Kırmızı çizgilerimiz, derken, ben tabi ki tek başına bunu belirleyecek değilim ve olamam. Bu konuda her Makedonya Türkünün düşüncesini ifade etme hakkı olmalı. Herkesin teklifte bulunması, derdini açması, yol göstermesi, görüşünü açıklaması sağlannmalı. Her ferdimizin düşüncesini önemsemek istikametinde çalışılmalı. Bir tek kişinin yarası tüm toplumun yarası olmalı. En sıradan bir köylümüzün fikrini bile kaale almayı münevverlerimiz borç bilmeli. Başta olanları asla küçümsemiyorum, pek tabi ki bu meselenin başında bulunacak olanların diyecekleri önem arz eder, ancak kırmızı çizgilere gelince tüm bizim kurumlar, kuruluşlar, örgütler, dernekler, sivil toplum teşkilatları, partiler, tiyatromuz, medyalar arasında rekabet, menfaat kavgaları, şahsi anlaşmazlıklar ortadan kalkacak. Aksi takdirde yekvücudü hayal bile edemeyiz. Zor ama imkansız değil. Uzlaştırıcı gözle bakanlar varoldukça ümidimiz gerçeğe yaklaşabilecek.

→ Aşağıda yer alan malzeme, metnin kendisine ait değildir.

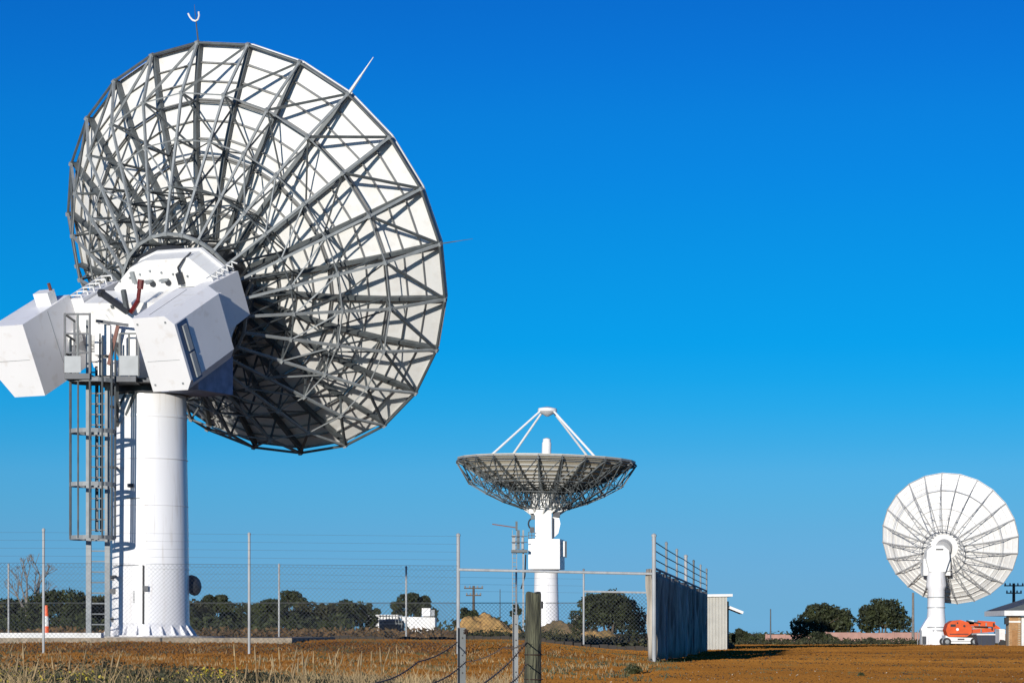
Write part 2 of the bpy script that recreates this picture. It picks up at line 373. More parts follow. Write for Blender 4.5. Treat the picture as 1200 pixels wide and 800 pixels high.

Ben hiçbirşeyi belirlemiyorum, sadece tüm toplumumuza çağrıda bulunarak milli anlayış ve şuur motorunun durmamasını ve Allah’ın izniyle hızını arttırmasını arzuluyorum. Ve tekrar ediyorum - her bireyimizin teklif ve düşünce hakkı olmalı.
Kanımca Makedonya Türklerinin asimilasyonunu tamamen durdurmak en kalın kırmızı çizgilerimizden olmalı. Hoşgörü vasfımızla asimilasyona meyilli bir millet olduğumuz malum, tarih bunu çokça kanıtlamıştır. Özellikle gençlerimiz. Makedonlara ve Arnavutlara yanaşmak, yeltenmek için Türklüğümüzden taviz verirsek ve asimilasyona götüren yollara razı olursak her şey tamam olur ve rahat yaşarız, ancak biz Türk olmanın yükü ne kadar ağır olursa olsun bu yükü taşımakta kararlı olup, pes etmemeliyiz. Her türlü psikolojik va başka türlü baskıya maruz kalabiliriz, ama her tür zorluklara katlanarak göğüs germeliyiz. Sırf Türklük onurumuzu koruma yolunda herşeye katlanmakla Türk kalacağız.
Farklı bir açıdan bakıldığında, bir tek kişinin bile birey olarak kendi öz kırmızı çizgileri olabilir, olması gerekir de, böylece o şahıs kendi kişiliğini ve prensiplerini belirleyerek birey olarak kimliğini oluşturur. Ve bu şahsi kişisel “sınır hatları”ndan hangileri toplumun çoğunluğuyla örtüşüyorsa o zaman onlar tüm toplumun ortak “sınır hatları” yani kırmızı çizgileri oluverir. Göründüğü üzere bu mevzu daha geniş boyutlarda tahlil edilebilecek kadar derin, lafın fazlasını burada durduralım.
Ayakta kalabilmemiz açısından son derece hassas bir mevzu, bu yüzden yüksek hassasiyet gostermeli, son derece dikkatli yaklaşmalıyız. Gerektiginde yavaş adımlarla, gerektiginde atiklikle ilkelerimizin izini elden bırakmayalım. Bu hayati önemden konuya duyarlı davranarak yakın zamanda somut adımlara ve neticelere tanık olmak en içtenli temennimdir. Kırmızı çizgiler deyip es geçmeyelim!
- Bu haber 19-12-2017 tarihinde yayınlanmıştır.